Ambroise Thomas’ 1882 opera Françoise de Rimini portrayed its subject’s romance with a framing prologue and epilogue in which Dante and Virgil meet the damned pair. Following in Blake’s footsteps, the epilogue contains a literal apotheosis: Paolo and Francesca ascend to paradise thanks to God’s pity—a triumph that Dante would have considered not only contrary to the purpose of the Paolo and Francesca story but also heretical.

In addition to rebelling against orthodox theology and the ethical motives behind Dante’s poem, works like a 1914 Riccardo Zandonai opera framed Francesca as the protagonist of the affair with Paolo. Unlike Blake and Thomas’ interventions, this depiction of Francesca as a figure exerting powerful feminine agency was true to Dante’s text. According to Cachey, Dante “hones in with laser focus on the psychology of Francesca’s account of the tragedy from her personal perspective.” Francesca taking the lead in her conversation with Dante, in Cachey’s view, frames her as the story’s main character, “much more than the silent Paolo.” The doomed woman’s prominence, both in the Comedy and its unofficial Romantic spinoffs, cements her individuality and the centrality of her point of view.

Tchaikovsky - Francesca da Rimini - Op. 32

Perhaps the most notable version of the Paolo and Francesca story is Tchaikovsky’s 1876 symphonic poem Francesca da Rimini, in which the composer uses the tragedy of the lovers to reflect on the tragedy of his own life. According to Catherine Coppola, a scholar of music history at Hunter College, the composer was attracted to the story because of Francesca’s forced marriage to Giovanni. In the weeks leading up to the piece of music’s creation, “Tchaikovsky acknowledged his homosexuality and declared that only by entering into a false marriage would he be able to stop harmful gossip,” says Coppola. “Even more strongly connected to this particular story, at other times the composer made frequent reference to Francesca’s words: ‘There is no greater pain than, in our misery, to be reminded of a happy time.’”

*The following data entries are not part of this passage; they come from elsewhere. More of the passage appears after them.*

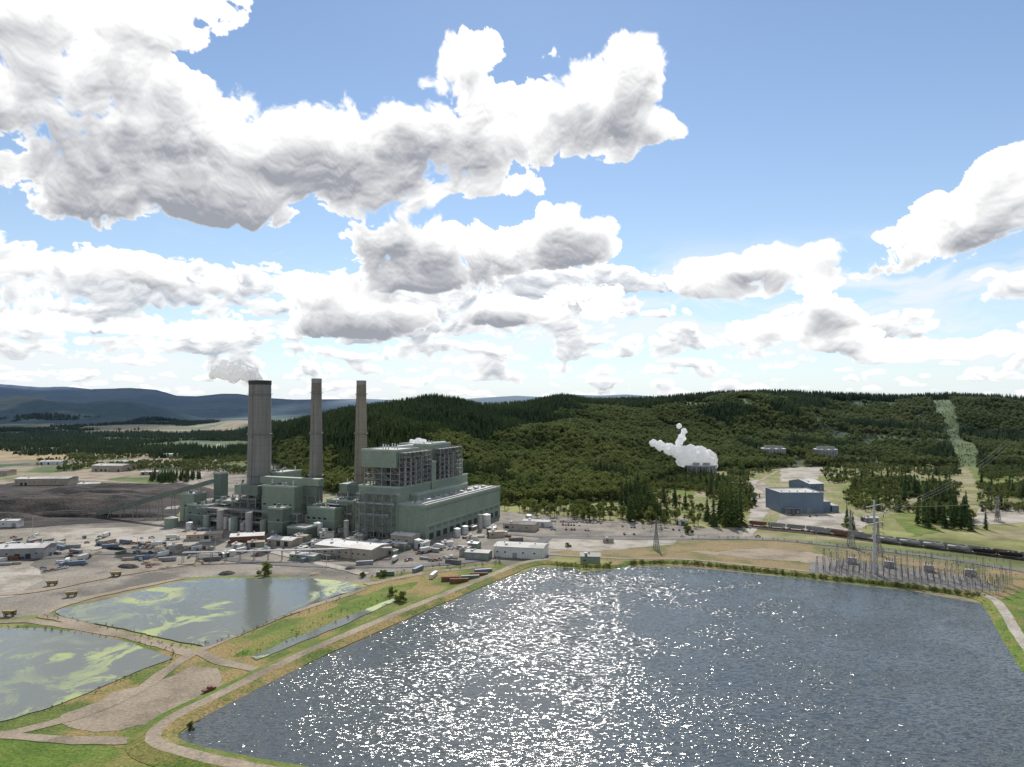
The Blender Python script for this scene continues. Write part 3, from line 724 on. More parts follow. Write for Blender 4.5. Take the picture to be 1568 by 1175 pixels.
mb.tube((a[0]-38,a[1]-30,16),(a[0]-38,a[1]+40,16),2,M['grey']); mb.tube((a[0]-42,b_[1]+5,8),(a[0]-42,a[1]+20,8),1.2,M['galv'])
frame(mb,a[0]-44,a[0]-36,b_[1]+4,a[1]+30,0,18,2,10,4,.6)
for k in range(5): mb.cyl(a[0]-48,a[1]-50+k*17,0,12+6*(k%2),3.2,3.2,M['conc' if k%2 else 'green'],16)
mb.obj('flue_duct_system',C,TH)
def chimney(name,g,h,rb,rt,mt):
    mb=MB(); z=[0,.25,.5,.75,.97]; 
    for k in range(len(z)-1):
        f=lambda t: rb+(rt-rb)*t
        mb.cyl(0,0,-.5+h*z[k] if k==0 else h*z[k],h*z[k+1],f(z[k]),f(z[k+1]),mt,40,False)
    mb.cyl(0,0,h*.97,h,rt*1.03,rt*1.03,M['dark' if rt>7 else 'grey'],40,False)
    n=40; vs=[]
    for rr_,zz in ((rt*1.03,h),(rt*.8,h),(rt*.8,h-8)):
        vs+=[(rr_*math.cos(6.2832*i/n),rr_*math.sin(6.2832*i/n),zz) for i in range(n)]
    mb.add(vs,[(i,(i+1)%n,n+(i+1)%n,n+i) for i in range(n)]+[(n+i,n+(i+1)%n,2*n+(i+1)%n,2*n+i) for i in range(n)],M['dark'])
    mb.cyl(0,0,h-9,h-8,rt*.79,rt*.79,M['dark'],40)
    for zz in (h*.33,h*.62,h*.9):
        r0=rb+(rt-rb)*zz/h
        vs=[]
        for rr_,z_ in ((r0,zz),(r0+1.2,zz),(r0+1.2,zz+.25),(r0,zz+.25)): vs+=[(rr_*math.cos(6.2832*i/n),rr_*math.sin(6.2832*i/n),z_) for i in range(n)]
        mb.add(vs,[(k*n+i,k*n+(i+1)%n,(k+1)*n+(i+1)%n,(k+1)*n+i) for k in range(3) for i in range(n)],M['steel'])
        for i in range(0,n,2):
            aa=6.2832*i/n; mb.beam(((r0+1.15)*math.cos(aa),(r0+1.15)*math.sin(aa),zz+.2),((r0+1.15)*math.cos(aa),(r0+1.15)*math.sin(aa),zz+1.3),.08,M['steel'])
    aa=-1.9
    mb.beam((rb*math.cos(aa)*1.03,rb*math.sin(aa)*1.03,0),(rt*math.cos(aa)*1.08,rt*math.sin(aa)*1.08,h*.97),.5,M['steel'])
    mb.obj(name,g)
chimney('chimney',ch[0],H+37*ch[0][1]/F,11.6,10.6,chim_mat('stack_concrete_grey',(.175,.17,.158),(.225,.215,.203),400))
chimney('chimney',ch[1],H+40*ch[1][1]/F,7.2,4.8,chim_mat('stack_concrete_brown',(.185,.175,.155),(.24,.22,.195),139))
chimney('chimney',ch[2],H+37*ch[2][1]/F,7.4,4.7,chim_mat('stack_concrete_tan',(.22,.19,.15),(.28,.24,.185),139))
mb=MB()
A=np.array(G(150,792));B=np.array(G(325,800)); Ld=float(np.linalg.norm(B-A))
mb.beam((0,0,3),(Ld,0,40),4,M['greend'],4)
for k in range(1,9):
    t=k/9; zt=3+37*t-2
    for s in (-2,2): mb.beam((Ld*t,s*1.8,0),(Ld*t,s*.8,zt),.5,M['steel'])
    mb.beam((Ld*t,-2.6,zt*.5),(Ld*t,2.6,zt*.5),.35,M['steel'])
mb.obj('coal_conveyor',tuple(A),math.atan2(B[1]-A[1],B[0]-A[0]))
def mound(name,uu,vv,rx,ry,h,mat,ang=0,seed=0):
    g=G(uu,vv); n=60 if rx>20 else 16; vs=[];fs=[]
    for i in range(n):
        for j in range(n):
            a=(i/(n-1)*2-1);b_=(j/(n-1)*2-1); q=math.hypot(a,b_)
            z_=max(0,1-q**2.2); z_=min(z_,.62+.1*float(fbm(a*3+seed,b_*3,2)))*h*1.35*(.75+.5*float(fbm(a*4+seed,b_*4,3)))
            vs.append((a*rx,b_*ry,z_-.3))
    for i in range(n-1):
        for j in range(n-1): fs.append((i*n+j,(i+1)*n+j,(i+1)*n+j+1,i*n+j+1))
    mb=MB(); mb.add(vs,fs,mat,False); mb.obj(name,g,ang)
mound('coal_pile',60,775,170,60,13,M['coal'],.1,1)
mound('coal_pile',190,762,120,70,15,M['coal'],.2,5)
mound('coal_pile',150,790,90,14,5,M['coal'],-.05,9)
mound('coal_pile',-60,795,90,22,7,M['coal'],0,12)
# ---------------------------------------------------------------- low buildings
def shed(name,uu,vv,w,l,h,rise,mw,mr,ang):
    g=G(uu,vv); mb=MB()
    mb.box(0,l,0,w,-.3,h,M[mw]); mb.gable(0,l,0,w,h,h+rise,M[mr],.5,M[mw])
    r=random.Random(int(uu))
    k=2.0
    while k<l-5:
        if r.random()<.45: mb.box(k,k+3.6,-.12,0,0,min(4,h-.6),M['grey' if r.random()<.5 else 'dark'])
        else: mb.box(k,k+1.6,-.1,0,h*.45,h*.45+1,M['glass'])
        k+=r.uniform(5,9)
    mb.box(-.12,0,w*.3,w*.3+4,0,min(4.2,h-.4),M['dark']); mb.box(-.1,0,w*.7,w*.7+1.5,h*.4,h*.4+1,M['glass'])
    for q in range(int(l//12)): mb.cyl(6+q*12,w/2,h+rise,h+rise+1.2,.6,.5,M['galv'],8)
    mb.box(l*.2,l*.2+2,w*.2,w*.2+1.6,h+rise*.3,h+rise*.5+1.4,M['galv'])
    return mb.obj(name,g,ang)
for a in (('warehouse',482,850,26,52,8,1.5,'tan','roofw',-.42),('warehouse',352,836,16,26,7,1.4,'rust','roofw',.28),('warehouse',409,835,14,24,5,1.2,'tan','roofw',-.35),
 ('storage_shed',285,829,14,28,5,1,'tan','rooft',.3),('storage_shed',443,857,9,22,4,.8,'green','roof',-.35),('storage_shed',598,834,14,20,8,1,'tan','roof',-.4),
 ('office_building',756,853,20,38,8,1.2,'white','roof',-.25),('storage_shed',712,856,11,18,5,.8,'green','roof',-.25),('storage_shed',703,852,6,8,5,.8,'tan','roofd',-.25),
 ('office_building',770,812,16,30,6,1,'tan','roofd',-.3),('office_building',800,806,12,26,5,1,'white','roof',-.3),('storage_shed',686,862,5,7,3.5,.5,'green','roofd',.1),
 ('storage_shed',530,812,10,14,6,.8,'white','roofw',-.4),('warehouse',-14,858,20,36,8,1.5,'grey','roofw',.15),('warehouse',22,744,30,72,9,1.5,'tan','roof',.1),
 ('warehouse',140,722,36,60,10,2,'tan','roof',-.2),('warehouse',118,748,16,30,6,1.5,'white','roofw',-.1),('warehouse',175,712,20,40,6,1.5,'white','roofw',0),
 ('storage_shed',250,700,14,30,6,1.5,'white','roofw',0),('warehouse',-40,730,26,50,8,1.5,'tan','roofd',.1),('storage_shed',0,808,9,16,6,1,'white','roofw',.1),
 ('storage_shed',60,712,18,40,6,1.5,'white','roofw',.1),('storage_shed',215,728,14,26,5,1.2,'tan','roof',.3),
 ('pump_house',889,865,9,14,6,1.8,'green','greend',-.1),('storage_shed',925,832,5,8,3,.6,'tan','roofd',0),('storage_shed',1040,805,6,9,4,.8,'white','roofd',.2),('storage_shed',1325,800,8,14,4,1,'grey','roof',.1)): shed(*a)
mb=MB(); roofed(mb,0,46,0,44,21,'blue','roof'); mb.box(6,11,-.15,0,0,6,M['grey']); mb.box(18,19.5,-.12,0,0,2.6,M['white'])
mb.box(28,33,-.15,0,0,5,M['grey'])
for k in range(5): mb.cyl(6+k*8.5,12,21.1,22.6,.8,.7,M['galv'],8)
mb.box(46.1,56,6,30,-.3,11,M['blue']); mb.box(46.2,56.3,5.8,30.2,11,11.4,M['roof'])
mb.box(57,64,4,24,-.3,7,M['blue']); mb.box(56.8,64.3,3.8,24.2,7,7.4,M['roof'])
mb.box(3,20,-7,-.2,5.5,5.8,M['grey'])
for k in (3.3,11,19.5): mb.beam((k,-6.8,0),(k,-6.8,5.5),.3,M['galv'])
mb.obj('blue_warehouse',G(1195,786),.0)
shed('blue_annex_building',1240,752,45,22,9,4,'blue','roofw',.25)
def ctower(uu,vv,r,h):
    g=G(uu,vv); mb=MB(); n=24
    mb.cyl(0,0,-3,h*.12,r*1.08,r*1.08,M['conc'],n); mb.cyl(0,0,h*.12,h*.8,r*.96,r,M['grey'],n); mb.cyl(0,0,h*.8,h*.86,r*1.05,r*1.05,M['galv'],n)
    for i in range(n):
        a=6.2832*(i+.5)/n; mb.beam((r*1.06*math.cos(a),r*1.06*math.sin(a),0),(r*1.02*math.cos(a),r*1.02*math.sin(a),h*.8),.6,M['galv'])
    for k in range(1,5): 
        mb.cyl(0,0,h*(.12+.13*k),h*(.12+.13*k)+.4,r*1.02,r*1.02,M['steel'],n)
    for i in range(7):
        a=6.2832*i/6; q=0 if i==6 else r*.62
        mb.cyl(q*math.cos(a),q*math.sin(a),h*.86,h*1.1,r*.2,r*.22,M['conc'],14,False); mb.cyl(q*math.cos(a),q*math.sin(a),h*.9,h*.92,r*.17,r*.17,M['dark'],14)
    mb.obj('cooling_tower',g); return g
ct=ctower(1070,727,27,19); ctower(1184,701,22,21); ctower(1264,703,21,22)
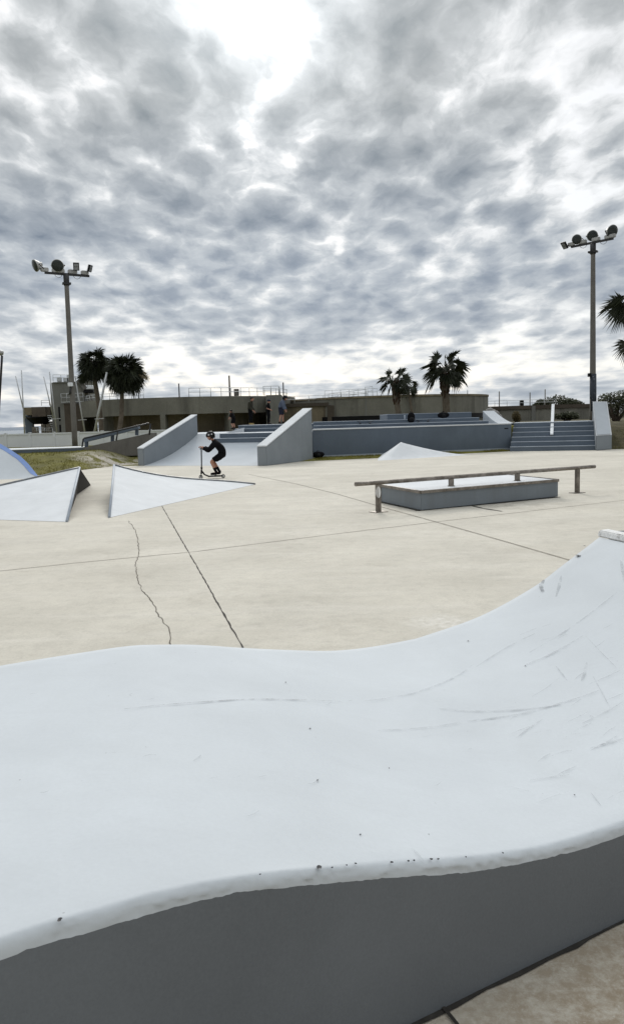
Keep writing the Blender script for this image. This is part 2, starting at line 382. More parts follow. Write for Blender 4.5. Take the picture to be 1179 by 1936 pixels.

Coppola argues that the “pivotal notion of pain and memory” present in Francesca da Rimini reflects Tchaikovsky’s struggle with the way society perceived his own sexuality. Coppola sees the “crucial point” of the composition as “the way Francesca is protective of her memory.” Unlike in the Comedy, Francesca “is reluctant to tell her story … since she knows that the telling will bring further pain.” Francesca’s eventual exploration of her “buried memory” is seen in Tchaikovsky’s music, as its style briefly transforms from “symphonic to balletic.” This “fleeting but central moment” demonstrates how Tchaikovsky embeds Francesca’s pain “through her music, … a sign of Francesca’s agency in protecting her emotional core.” Francesca exerts her agency by controlling who is allowed to hear her story and how it is told.

Tchaikovsky treated the Paolo and Francesca story as a prism through which his personal struggles and the societal tensions of his day could come to the fore. Throughout the 19th and 20th centuries, Romantic artists like him, across nations and cultures, transformed the epic poem to fit and advance the goals of their particular intellectual moment, solidifying the character of Francesca as what Cachey deems “Dante’s greatest literary creation [for the Romantics] … a sentimental heroine.”

The author would like to thank Dr. Christian Moevs for his assistance with this article.